Local church rekindles ties to civil rights movement.

To honor the legacy of Martin Luther King Jr., the Lomax AME Zion Church in the Nauck neighborhood opened its doors to the hungry and the homeless Monday to host a special soup kitchen.

“King really spent his life and sacrificed his life to empower people,” said Lawrence Guyot, an activist who helped carry the banner of equal rights during the 1960’s in one of the nation’s most volatile cities, Greenwood, Miss.

Guyot, who knew King personally before his assassination, spoke to the more than 70 guests who passed through the kitchen’s doors on Monday, Jan. 17.

The meal was spaghetti and meatballs but the message behind it was one of community, compassion and reverence for the man who spearheaded America’s civil rights movement. Empowerment, Guyot said, is a message that black people in America should take to heart. Political empowerment, he added, is the most vital.

“If you look at the Bible, it tells you that you should seek to feed the hungry, care for the poor and clothe the naked,” he said. “You can’t do that in this age without becoming involved in the political arena.”

INSPIRED BY KING, Guyot continues to be active in politics, taking his message to youth through documentaries and an initiative aimed at bringing more of the civil rights movement into America’s classrooms.

“If you’re old enough to be oppressed, you’re old enough to fight oppression,” he said.

Sponsored by the Arlington Community Action Program (A-CAP), a civic group with its own goals of empowering Arlington’s poor, and with the help of the Arlington Street People’s Assistance Network (A-SPAN), the soup kitchen remained open for three hours.
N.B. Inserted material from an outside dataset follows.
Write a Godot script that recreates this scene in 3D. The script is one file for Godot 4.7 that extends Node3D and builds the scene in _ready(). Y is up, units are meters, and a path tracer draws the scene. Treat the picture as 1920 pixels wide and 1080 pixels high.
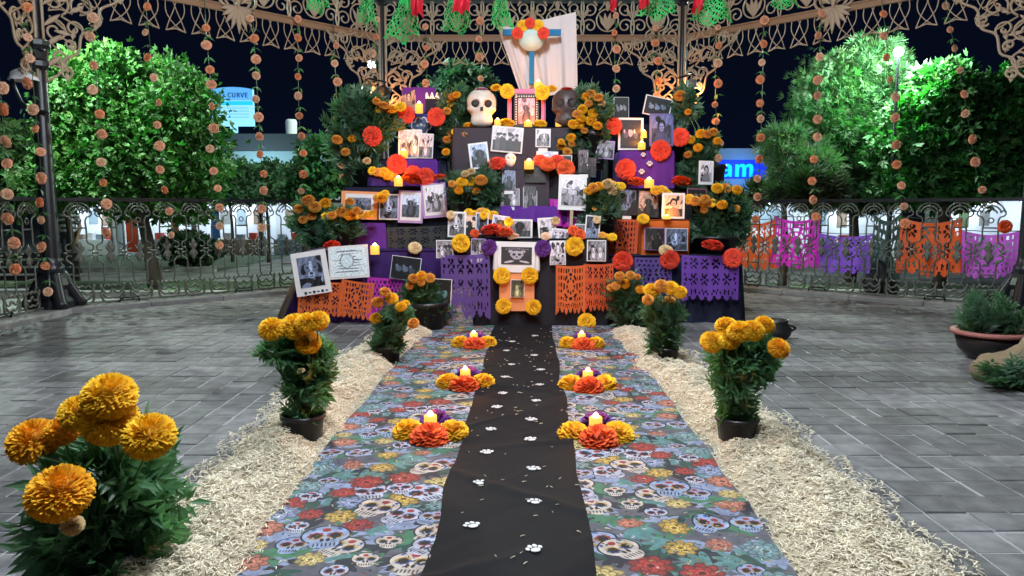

THE SETTING WAS IDEAL, according to pastor Gary Burns, because of the church’s link to King’s now famous “I have a dream” speech. Activists traveling with King spent the night prior to their march on Washington DC inside Lomax AME. Burns has his own memories of racial inequality, memories he shared with the congregation.

“I remember a time when I couldn’t go to the beach because of my color,” he said. “Even though we lived near Virginia Beach, we had to go North to Delaware to spend a day near the ocean. Now, because of Dr. King, we can go there, even own our time shares and that kind of thing.”

FEEDING THE HUNGRY is part of the church’s regular ministry, but Monday’s meal was something special. In the kitchen, volunteer Jean Wright and her fellow chefs began cooking early in the morning to prepare.

The soup kitchen also hosted students from Gunston and Kenmore middle schools who are learning English as a second language.

The lesson, said A-CAP community development director Dana Lewis, was to draw comparisons between King and social revolutionaries in their home countries, but teaching individual empowerment to young people was the real goal — one that Lewis said youths are learning faster than ever thanks to modern media culture.

“Look at how the hip-hop generation succeeded in organizing people to vote in the last election,” she said.

And that kind of empowerment, Guyot said, comes from personal pride and self-respect.

“If you’re sweeping streets, be the best sweeper there is,” he said. “If you’re cleaning houses, be the best at that. There is a universal imperative to do that.”